■ **Task to complete**
How many of the lines contain the string "from"? Give the number, with no other words.

****************************************

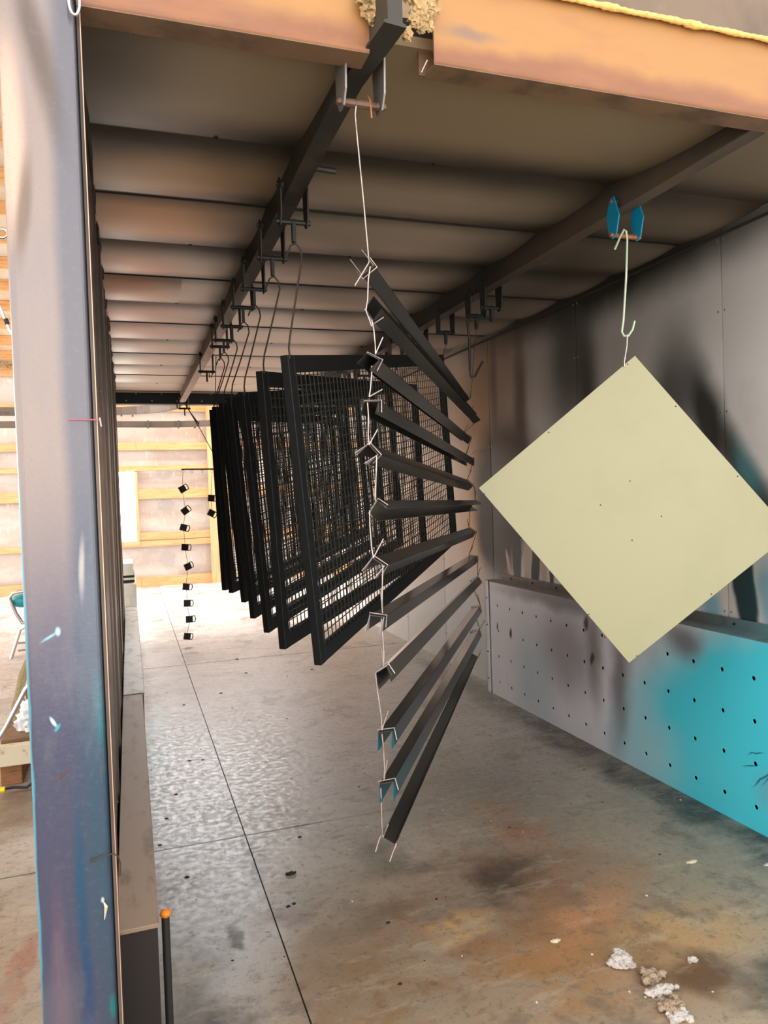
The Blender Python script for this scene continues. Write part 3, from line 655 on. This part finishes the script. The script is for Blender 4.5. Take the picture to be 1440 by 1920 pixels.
# ------------------------------------------------------------------ mesh panels
YAW, PIT, PL, PH, PT = .882, .160, 2.03, 1.152, .032
hd = Vector((math.cos(YAW), math.sin(YAW), 0)); nn = Vector((-math.sin(YAW), math.cos(YAW), 0)); up = Vector((0,0,1))
def panel_frame(root):
    # local frame: x along panel, y thickness (away), z up; origin at the top near corner, front face at y=0
    m2 = MB(); m2.box(0, .045, 0, PT, -PH, 0); o = m2.build('frame_stile', M['panel'], bevel=.002, seg=1); o.parent = root
    m2 = MB(); m2.box(PL-.045, PL, 0, PT, -PH, 0); o = m2.build('frame_stile', M['panel'], bevel=.002, seg=1); o.parent = root
    m2 = MB(); m2.box(.045, PL-.045, .0005, PT-.0005, -.062, -.0005); o = m2.build('frame_rail', M['panel'], bevel=.002, seg=1); o.parent = root
    m2 = MB(); m2.box(.045, PL-.045, .0005, PT-.0005, -PH+.0005, -PH+.062); o = m2.build('frame_rail', M['panel'], bevel=.002, seg=1); o.parent = root
    m2 = MB(); d = .036; r_ = .0017
    n_ = int((PL-.09)/d)
    for k in range(n_+1):
        x = .045+(PL-.09-n_*d)/2+k*d; m2.obox((x, .006, -PH/2), Vector((1,0,0)), Vector((0,1,0)), Vector((0,0,1)), r_, r_, PH/2-.06)
    n_ = int((PH-.124)/d)
    for k in range(n_+1):
        z = -.062-(PH-.124-n_*d)/2-k*d; m2.obox((PL/2, .0088, z), Vector((1,0,0)), Vector((0,1,0)), Vector((0,0,1)), PL/2-.044, r_, r_)
    o = m2.build('wire_mesh', M['wire_b']); o.parent = root; o['kind'] = 'stuff'
    # small nub where the tie wire goes through
    m2 = MB(); m2.tube([(.012,-.002,-.014),(.012,PT+.002,-.014)], .003, 6); o = m2.build('hanging_hole', M['hole']); o.parent = root
def orient(root, loc, yaw, pit):
    h_ = Vector((math.cos(yaw), math.sin(yaw), 0)); n2_ = Vector((-math.sin(yaw), math.cos(yaw), 0))
    u_ = h_*math.cos(pit)+up*math.sin(pit); v_ = -h_*math.sin(pit)+up*math.cos(pit)
    root.matrix_world = Matrix(((u_.x,n2_.x,v_.x,loc[0]),(u_.y,n2_.y,v_.y,loc[1]),(u_.z,n2_.z,v_.z,loc[2]),(0,0,0,1)))
    return Vector(loc), Vector(loc)+u_*PL
TLpx = [(538,665),(492,695),(448,733),(428,735),(414,738),(406,768),(400,766)]
proto = None
zt = [1.994, 2.005, 1.984, 2.004, 2.031, 2.055, 2.059]
pt = [PIT, .096, .137, .136, .14, .095, .057]
xt = [.548, .528, .518, .506, .518, .523, .527]
plab = ['nearest black wire mesh panel, its whole face in view behind the slats', 'second nearest black wire mesh panel, one step behind the front panel',
 'third nearest black wire mesh panel in the hanging row', 'middle black wire mesh panel of the seven, showing only its near edge',
 'fifth nearest black wire mesh panel, a narrow edge between its neighbours', 'sixth nearest black wire mesh panel, in front of the last one',
 'farthest black wire mesh panel, its grid seen against the bright shed wall']
RP = []
def wire(pts, r, label, m=None, group=None, n=6, cat='wire', name='hanging_wire'):
    m2 = MB(); m2.tube(pts, r, n); o = m2.build(name, m or M['wire'], smooth=True, loc=pts[0]); return tag(o, label, cat, group)
for i in range(7):
    yw = YAW
    if i == 0:
        proto = empty('mesh_panel', (0,0,0), None, 'panel', 'black mesh panels hung from the rails'); panel_frame(proto); p = proto
    else: p = copy_tree(proto)
    p['label'] = plab[i]
    a, b = orient(p, (xt[i], PY[i], zt[i]), yw, pt[i])
    RP.append(b)
    a2 = a + hd*.012 - up*.014
    top = Vector((RLX-.012, PY[i]-.02, 2.378))
    wire([top+Vector((-.03,0,-.05)), top+Vector((-.012,0,-.008)), top+Vector((.006,0,.0)), top+Vector((.022,0,-.02)), top+Vector((.026,0,-.05)), top.lerp(a2,.5)+Vector((.012,0,.0)), a2+Vector((.004,-.002,.08)), a2+Vector((-.002,-.004,.04)), a2+Vector((0,-.006,0))],
         .0034, 'dark hanger wire on the left rail side of the %s mesh panel' % ordn[i], M['wire_d'], 'hanger wires of the mesh panels')
# right rail trolleys and wires for the same panels
for i, b in enumerate(RP):
    c = copy_tree(first); c.location = (RRX, b.y, 2.50); c['group'] = 'dark trolleys on the right rail'
    c['label'] = '%s dark trolley above the far mesh panel corners on the right rail' % ordn[i]
    wire([Vector((RRX, b.y, 2.378)), b+Vector((-.012,0,-.02))], .0018, 'thin wire at the far top corner of the %s mesh panel' % ordn[i], M['wire_d'], 'wires at the far corners of the mesh panels')

# ------------------------------------------------------------------ slats
YN, YR = 1.98, 3.72
left_px = [(690,507),(692,590),(700,668),(697,752),(700,842),(700,950),(710,1053),(707,1155),(714,1256),(722,1372),(724,1468),(728,1576)]
right_px = [(875,752),(885,788),(877,817),(881,860),(882,905),(888,944),(886,993),(888,1042),(890,1085),(893,1137),(892,1182),(889,1228)]
theta = [125, 30, 240, -92, 222, -35, 236, -98, -58, -80, -76, 62]
W2, LG, TH = .042, .040, .0016
onum = ['topmost', 'second from the top', 'third from the top', 'fourth from the top', 'fifth from the top', 'sixth from the top', 'seventh from the top',
        'eighth from the top', 'fourth from the bottom', 'third from the bottom', 'second from the bottom', 'lowest']
extra = ['its mitred tips pointing up left', 'open side facing up right', 'broad dark face towards the camera', 'under a staple-shaped wire', 'with a pale arrow-shaped mitred tip',
 'nearly level across the mesh panel', 'with warm reflections on its upper face', 'crossing below the mesh panel frame', 'with a dark curled near end', 'with a teal tint at its near tip', 'with a pale top face and teal near tip', 'dark inside of the channel facing up']
ends = []
for i in range(12):
    A = at(*left_px[i], y=YN); Bp = at(*right_px[i], y=YR)
    d = (Bp-A).normalized(); e1 = Vector((d.y, -d.x, 0)).normalized(); e2 = e1.cross(d).normalized()
    if e2.z < 0: e2 = -e2
    th = math.radians(theta[i]); o_ = e1*math.cos(th)+e2*math.sin(th); s_ = e1*-math.sin(th)+e2*math.cos(th)
    root = empty('channel_slat', A, '%s dark channel slat, %s' % (onum[i], extra[i]), 'slat', 'channel slats hung in the wire ladder')
    m2 = MB()
    c1 = A+s_*W2/2; c2 = A-s_*W2/2; c3 = Bp+s_*W2/2; c4 = Bp-s_*W2/2
    def plate(p, q, r_, t, nrm, mi=0):
        n_ = nrm*TH; m2.add([p,q,r_,t,p+n_,q+n_,r_+n_,t+n_], [(0,1,2,3),(7,6,5,4),(0,4,5,1),(1,5,6,2),(2,6,7,3),(3,7,4,0)], mi)
    ex = d*LG*.95
    plate(c1, c2, c4, c3, o_); m2.build('channel_web', M['slat'], root)
    m2 = MB(); plate(c1, c1+o_*LG-ex*0, c3+o_*LG, c3, -s_); m2.build('channel_flange', M['slat'], root)
    m2 = MB(); plate(c2, c2+o_*LG-ex*0, c4+o_*LG, c4, s_); m2.build('channel_flange', M['slat'], root)
    mt = M['slat_teal'] if i in (9,10) else M['slat_edge'] if i in (0,4,6,7) else M['slat']
    for cc, ss in ((c1,-s_),(c2,s_)):
        m2 = MB(); n_ = ss*TH; p, q, r_ = cc, cc+o_*LG, cc+o_*LG-ex
        m2.add([p,q,r_,p+n_,q+n_,r_+n_], [(0,1,2),(5,4,3),(0,3,4,1),(1,4,5,2),(2,5,3,0)]); m2.build('mitred_tip', mt, root)
    for cc, ss in ((c3,-s_),(c4,s_)):
        m2 = MB(); n_ = ss*TH; p, q, r_ = cc, cc+o_*LG, cc+o_*LG+ex*.7
        m2.add([p,q,r_,p+n_,q+n_,r_+n_], [(0,1,2),(5,4,3),(0,3,4,1),(1,4,5,2),(2,5,3,0)]); m2.build('mitred_tip', M['slat'], root)
    ends.append((A, Bp, d, o_, s_))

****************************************

■ **Solution below**
4